Le prochain arrêt était Miami. Un incident amusant c’était quand, en plein vol, en regardant par le hublot, j’ai constaté qu’une des hélices de nos quatre moteurs ne semblait plus tourner. J’ai appelé l’hôtesse pour lui indiquer ceci, elle ma sourit comme les hôtesses sud-américaines savent faire, et m’a dit simplement, “Ne vous inquiétez pas, ils nous en restent trois.”
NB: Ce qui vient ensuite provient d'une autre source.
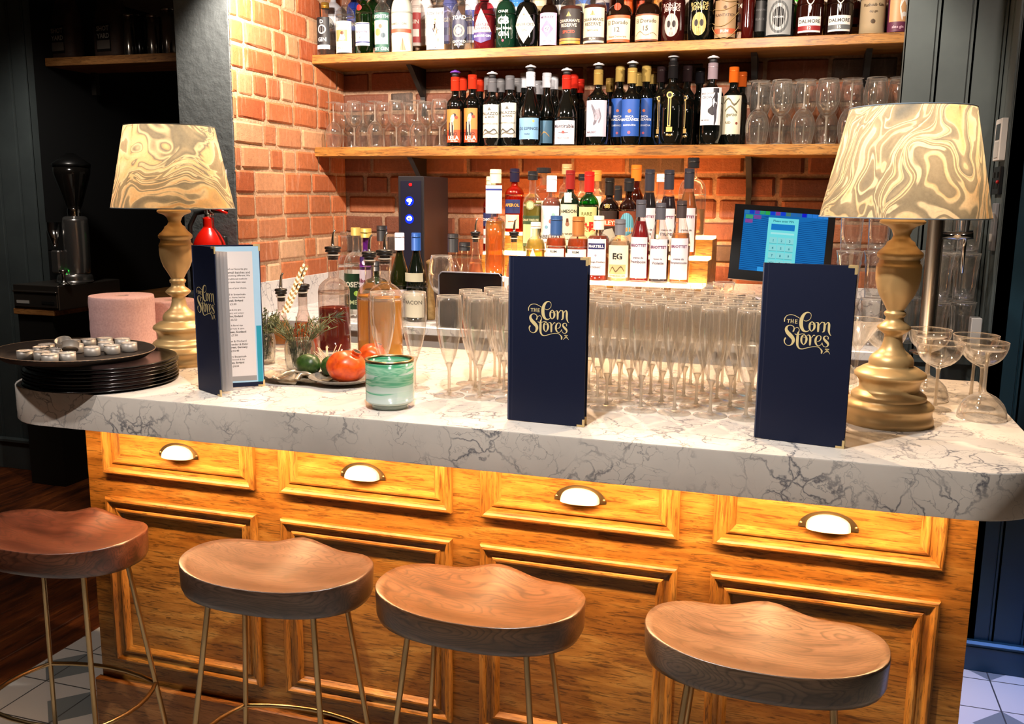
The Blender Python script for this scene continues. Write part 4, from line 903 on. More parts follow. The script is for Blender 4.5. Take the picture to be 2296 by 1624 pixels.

Elle avait, bien sûr, raison et nous sommes arrivés sain et sauf à Miami. Ici nous avons décidé que nous avions juste le temps pour “faire” les Florida Key et nous sommes allés louer une voiture à l’aéroport. Nous anticipions avec un certain plaisir de conduire la plus petite “compacte” de la brochure, un Ford Mustang! Ironiquement, dans le pays du tout puissant dollar, ils refusaient de prendre des espèces pour la location, ils insistaient sur une carte de crédit, et, comme nous n’en avions pas - ils n’étaient pas encore très répandus en Grande Bretagne - nous avons dû renoncer à notre projet, bien que nous ayons largement assez d’argent en poche. Après avoir passé deux mois dans des pays ou personne n’aimait les gringos mais leurs dollars pouvaient acheter n’importe quoi sur terre, ici, dans le pays des gringos, ils ne voulaient même pas prendre ces mêmes billets.

Bientôt nous étions dans le Greyhound pour New York. Le voyage nous a fournis avec d’autres exemples des charmes des indigènes; après un pause au services, le conducteur a remarqué qu’un de ses passagers était en retard. Il a attendu qu’il était presque arrivé au car avant de partir avec un rugissement du moteur et des remarques caractéristiques sur la panique du pauvre. Finalement, il l’a laissé monter, un fois qu’il avait eu sa petite “blague”.

A New York il faisait très chaud, je suis allé traverser la rue quand le panneau indiquait “Ne marchez pas” et me suis fait rondement engueuler par gros “cop”, qui, d’un façon ostentatrice, a mis sa main sur son revolver au même temps. C’était  après une conversation agréable avec un chauffeur de taxi à qui j’avais demandé les directions pour aéroport, en lui expliquant que j’avais du temps à tuer, et que je voulais marcher. “Ecoute mon pote, si tu veux que je t’y amené, monte, sinon, va te faire fo****!” C’est exactement ce que j’ai fait, et après un peu de shopping avec Paul, qui voulait acheter un appareil à photo, nous sommes arrivés à l’aéroport, montés à bord une DC10 “rallongé”, bien chargé et très long, et, après une interminable accélération sur la piste, sommes envolés pour Heathrow. Nous avions été absents pendant exactement trois mois.